Supplied material:
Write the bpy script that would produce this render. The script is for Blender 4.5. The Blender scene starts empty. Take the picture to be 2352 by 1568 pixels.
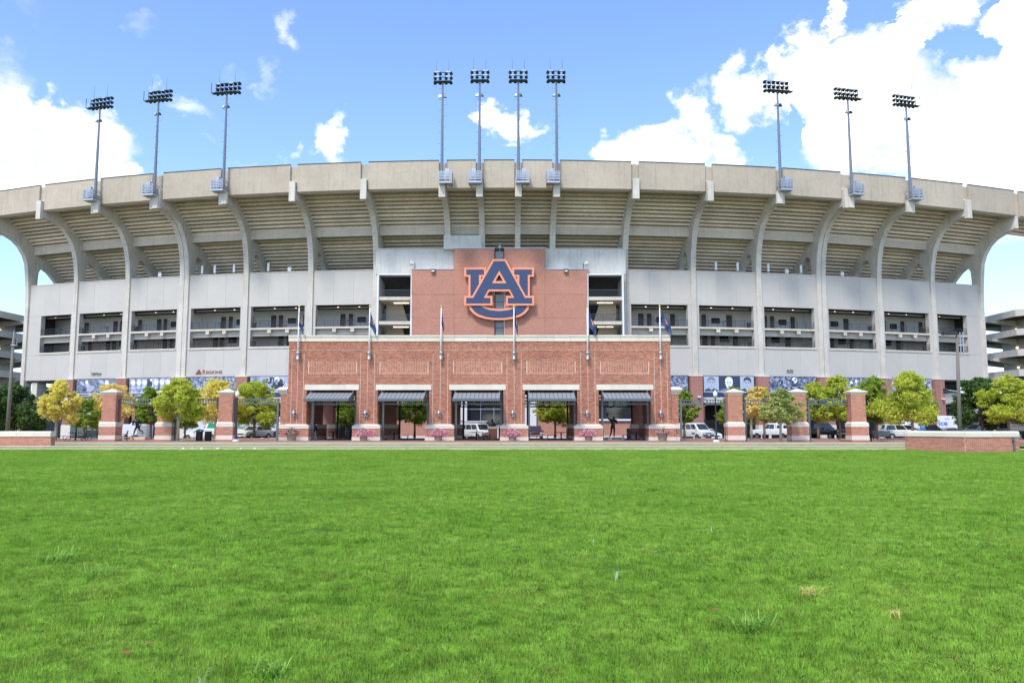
import bpy, bmesh, math, random
import numpy as np
from mathutils import Vector, Matrix
random.seed(7); RNG = np.random.default_rng(7)
R_ = math.radians; PI = math.pi
scene = bpy.context.scene
COL = scene.collection

# ------------------------------------------------------------ camera, sky, sun
FPX, PITCH, YAW = 1850.0, math.atan(193/1850.0), math.atan(12/1850.0)
CAMZ = 1.8
cam = bpy.data.cameras.new('camera'); camo = bpy.data.objects.new('camera', cam); COL.objects.link(camo)
camo.location = (0, 0, CAMZ); camo.rotation_euler = (PI/2+PITCH, 0, YAW)
cam.sensor_width = 36; cam.lens = 36*FPX/2352; cam.clip_start = .1; cam.clip_end = 5000
scene.camera = camo
SUN_EL, SUN_AZ = 52, 205        # azimuth clockwise from +Y (behind and a little left of the camera)
SKY_STR, SUN_STR, SUN_ANG, EXPO = 0.15, 1.85, 11, 0.92
scene.view_settings.view_transform = 'Standard'; scene.view_settings.look = 'None'
scene.view_settings.gamma = 1; scene.view_settings.use_curve_mapping = False
scene.view_settings.exposure = EXPO
scene.render.engine = 'CYCLES'; scene.render.resolution_x = 1024; scene.render.resolution_y = 682

def ray(x, y):
    u = x-1176; v = 784-y
    Y = FPX*math.cos(PITCH)-v*math.sin(PITCH); Z = v*math.cos(PITCH)+FPX*math.sin(PITCH)
    c, s = math.cos(YAW), math.sin(YAW)
    return (u*c-Y*s, u*s+Y*c, Z)
def P(x, y, Y):                 # survey helper: photo measurement at a known distance -> world point
    r = ray(x, y); t = Y/r[1]
    return Vector((r[0]*t, Y, CAMZ+r[2]*t))

sun = bpy.data.lights.new('sun', 'SUN'); sun.energy = SUN_STR; sun.angle = R_(SUN_ANG); sun.color = (1, .96, .9)
suno = bpy.data.objects.new('sun', sun); COL.objects.link(suno)
sd = Vector((math.sin(R_(SUN_AZ))*math.cos(R_(SUN_EL)), math.cos(R_(SUN_AZ))*math.cos(R_(SUN_EL)), math.sin(R_(SUN_EL))))
suno.rotation_euler = sd.to_track_quat('Z', 'Y').to_euler()

world = bpy.data.worlds.new('World'); scene.world = world; world.use_nodes = True
def build_world():
    nt = world.node_tree; nt.nodes.clear(); N = nt.nodes.new; L = nt.links.new
    out = N('ShaderNodeOutputWorld'); bg = N('ShaderNodeBackground'); L(bg.outputs[0], out.inputs[0])
    sky = N('ShaderNodeTexSky'); sky.sky_type = 'NISHITA'; sky.sun_disc = False
    sky.sun_elevation = R_(SUN_EL); sky.sun_rotation = R_(SUN_AZ)
    sky.air_density = 1.0; sky.dust_density = .6; sky.ozone_density = 2.0
    bg.inputs[1].default_value = SKY_STR
    tc = N('ShaderNodeTexCoord'); sep = N('ShaderNodeSeparateXYZ'); L(tc.outputs['Generated'], sep.inputs[0])
    def m(op, a, b=None, c=None, clamp=False):
        n = N('ShaderNodeMath'); n.operation = op; n.use_clamp = clamp
        for i, q in enumerate((a, b, c)):
            if q is None: continue
            if isinstance(q, (int, float)): n.inputs[i].default_value = q
            else: L(q, n.inputs[i])
        return n.outputs[0]
    az = m('ARCTAN2', sep.outputs[0], sep.outputs[1]); el = m('ARCSINE', sep.outputs[2])
    # noise used to ruffle the outlines
    def noise(scale, detail, rough, off=0, st=1.3):
        mp = N('ShaderNodeMapping'); mp.inputs['Location'].default_value = (off, off*.7, off*.3); mp.inputs['Scale'].default_value = (1, 1, st)
        L(tc.outputs['Generated'], mp.inputs[0])
        n = N('ShaderNodeTexNoise'); n.inputs['Scale'].default_value = scale; n.inputs['Detail'].default_value = detail
        n.inputs['Roughness'].default_value = rough; L(mp.outputs[0], n.inputs[0]); return n
    nb = noise(9, 9, .62); nf = noise(26, 6, .6, 3); nw = noise(5, 3, .5, 8)
    # displaced angular coordinates
    sc = N('ShaderNodeSeparateColor'); L(nb.outputs['Color'], sc.inputs[0])
    sc2 = N('ShaderNodeSeparateColor'); L(nf.outputs['Color'], sc2.inputs[0])
    azw = m('ADD', m('ADD', az, m('MULTIPLY', m('SUBTRACT', sc.outputs[0], .5), .16)), m('MULTIPLY', m('SUBTRACT', sc2.outputs[0], .5), .05))
    elw = m('ADD', m('ADD', el, m('MULTIPLY', m('SUBTRACT', sc.outputs[1], .5), .13)), m('MULTIPLY', m('SUBTRACT', sc2.outputs[1], .5), .05))
    puffs = [  # where the clouds stand: photo x, y, half width, half height, strength
        (-60,330,120,165,1), (25,250,45,60,1), (112,262,32,58,1), (60,320,110,90,1), (180,320,88,75,1), (225,300,42,45,1), (90,400,170,75,1), (262,392,60,30,1), (200,380,60,50,.9),
        (775,332,52,66,1), (795,262,18,26,.8), (812,300,20,26,.9),
        (1165,275,56,46,1), (1215,292,58,50,1), (1245,270,16,20,.9), (1235,318,26,26,.8), (1190,352,40,12,.8),
        (1440,330,70,48,1), (1500,300,50,40,1), (1580,285,62,58,1), (1640,340,42,50,1), (1520,350,130,40,1),
        (1884,30,20,60,.95), (1850,100,46,48,1), (1900,150,70,62,1), (1820,175,40,50,1), (1715,180,26,26,.9), (1720,240,70,48,1), (1800,235,90,55,1), (1980,140,90,75,1), (2060,130,75,75,1), (2170,18,72,44,1), (2105,75,50,50,1), (1960,230,120,60,1),
        (1925,310,105,85,1), (2050,300,140,120,1), (2200,240,100,80,1), (2300,110,52,105,1), (2360,60,60,70,1), (2320,260,130,140,1), (2180,360,200,80,1), (2400,420,260,110,1), (2060,385,190,40,1), (2480,150,120,160,1),
        (1640,222,26,18,.5),
        (648,52,36,34,.75), (665,85,24,20,.65), (572,140,20,48,.62), (512,150,26,22,.35), (300,22,38,24,.42), (440,222,64,26,.75), (405,212,22,16,.5), (50,18,40,40,.28), (630,368,34,12,.7), (668,335,16,26,.7), (560,365,22,16,.4), (487,296,16,8,.35),
    ]
    holes = [(2205,112,52,34), (2150,135,24,24), (2268,12,34,12), (1815,315,22,46), (1960,20,55,26), (2055,22,38,26)]
    dens = None
    for (x, y, rx, ry, s) in puffs:
        r = Vector(ray(x, y)).normalized(); a0 = math.atan2(r.x, r.y); e0 = math.asin(r.z)
        k = 1/1900.0
        dx = m('MULTIPLY', m('SUBTRACT', azw, a0), 1/(rx*k*1.06)); dy = m('MULTIPLY', m('SUBTRACT', elw, e0), 1/(ry*k*1.06))
        d2 = m('ADD', m('MULTIPLY', dx, dx), m('MULTIPLY', dy, dy))
        soft = 1.25 if s >= .95 else .8
        v = m('MULTIPLY', m('MULTIPLY', m('SUBTRACT', 1.12, d2), soft, clamp=True), s)
        dens = v if dens is None else m('MAXIMUM', dens, v)
    for (x, y, rx, ry) in holes:
        r = Vector(ray(x, y)).normalized(); a0 = math.atan2(r.x, r.y); e0 = math.asin(r.z); k = 1/1900.0
        dx = m('MULTIPLY', m('SUBTRACT', azw, a0), 1/(rx*k)); dy = m('MULTIPLY', m('SUBTRACT', elw, e0), 1/(ry*k))
        d2 = m('ADD', m('MULTIPLY', dx, dx), m('MULTIPLY', dy, dy))
        dens = m('MINIMUM', dens, m('MULTIPLY', m('SUBTRACT', d2, .75), 2.2, clamp=True))
    # all round the rest of the sky: the same kind of broken cloud
    away = m('MULTIPLY', m('SUBTRACT', m('ABSOLUTE', az), .78), 2.0, clamp=True)
    high = m('MULTIPLY', m('SUBTRACT', el, .52), 3.0, clamp=True)
    amb = m('MAXIMUM', away, high)
    gen = m('MULTIPLY', m('SUBTRACT', nw.outputs[0], .47), 7.0, clamp=True)
    dens = m('MAXIMUM', dens, m('MULTIPLY', gen, amb))
    # edge erosion
    er = m('MULTIPLY', m('SUBTRACT', nf.outputs[0], .5), 1.2)
    inner = m('SMOOTH_MIN', dens, 1.0, .1)
    d2 = m('ADD', inner, m('MULTIPLY', er, m('SUBTRACT', 1.0, inner)), clamp=True)
    d2 = m('MULTIPLY', d2, dens, clamp=True)
    # sky colour, slightly lifted near the horizon by haze
    hz = m('POWER', m('SUBTRACT', 1.0, m('MAXIMUM', sep.outputs[2], 0.0), clamp=True), 3.0)
    tint = N('ShaderNodeMix'); tint.data_type = 'RGBA'; tint.blend_type = 'MULTIPLY'; tint.inputs[0].default_value = 1
    L(sky.outputs[0], tint.inputs[6]); tint.inputs[7].default_value = (.88, .95, 1.10, 1)
    cloudc = N('ShaderNodeMix'); cloudc.data_type = 'RGBA'
    L(m('MULTIPLY', m('SUBTRACT', m('ADD', m('MULTIPLY', nb.outputs[0], .6), m('MULTIPLY', nf.outputs[0], .4)), .38), 5.0, clamp=True), cloudc.inputs[0])
    cloudc.inputs[6].default_value = (3.5, 3.7, 4.1, 1); cloudc.inputs[7].default_value = (6.4, 6.4, 6.4, 1)
    mix = N('ShaderNodeMix'); mix.data_type = 'RGBA'; L(d2, mix.inputs[0]); L(tint.outputs[2], mix.inputs[6]); L(cloudc.outputs[2], mix.inputs[7])
    L(mix.outputs[2], bg.inputs[0])
build_world()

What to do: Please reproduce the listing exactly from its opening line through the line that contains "COL = scene.collection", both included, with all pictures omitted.

Task response:
Write the bpy script that would produce this render. The script is for Blender 4.5. The Blender scene starts empty. Take the picture to be 2352 by 1568 pixels.
import bpy, bmesh, math, random
import numpy as np
from mathutils import Vector, Matrix
random.seed(7); RNG = np.random.default_rng(7)
R_ = math.radians; PI = math.pi
scene = bpy.context.scene
COL = scene.collection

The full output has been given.